The proposed design environment will be built on open DARPA-funded standards and interfaces that will ensure support of diverse adaptive computing architectures as well as compatibility with existing compiler efforts and upgradability to new compilation and implementation techniques that may be developed on future programs. Specific innovations are:
Adaptive-computing specific compilation
Development of a parallelizing compiler that analyzes the user application
to identify opportunities for computational speed-up such as configuration
of the adaptive computer to support execution of operations that can be
performed in parallel. The compiler will automate several optimizations
performed manually on current ACS design projects, saving several man-years
of design effort per project in the future. These will include the
difficult problem of determining hardware configurations that can be
re-used in different parts of the same application.
Development of a module generation library and assembler tool that
can eliminate the need for traditional logic synthesis and place
and route tools for the configurable units in the adaptive computer
thereby achieving orders of magnitude reduction in compilation time.

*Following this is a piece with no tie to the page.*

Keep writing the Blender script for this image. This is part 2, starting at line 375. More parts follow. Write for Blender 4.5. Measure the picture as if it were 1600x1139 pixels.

Retargetability to multiple application descriptions and ACS
architectures
The compiler will support multiple ACS architectures by guiding the code
optimizations with knowledge of the target architecture specifications as
well as with estimations of the cost of different computational operations
on the target architecture. An open design environment will be developed
that uses DARPA-funded representations (SUIF, MPI) to link the compiler
to multiple high-level languages (including C and MATLAB) and visual design
entry systems as well as to multiple back-end implementation tools for the
configurable computing units (e.g. FPGAs), general-purpose processors and
micro-controllers in adaptive computers.
Adaptive computing design environment demonstration
The proposed design environment will be validated on ACS defense challenge
problems through the on-going SLAAC program. Demonstrate measurable benefits
of compiler in achieving higher performance and improved reliability for
COTS adaptive computers over micro-processor based alternatives.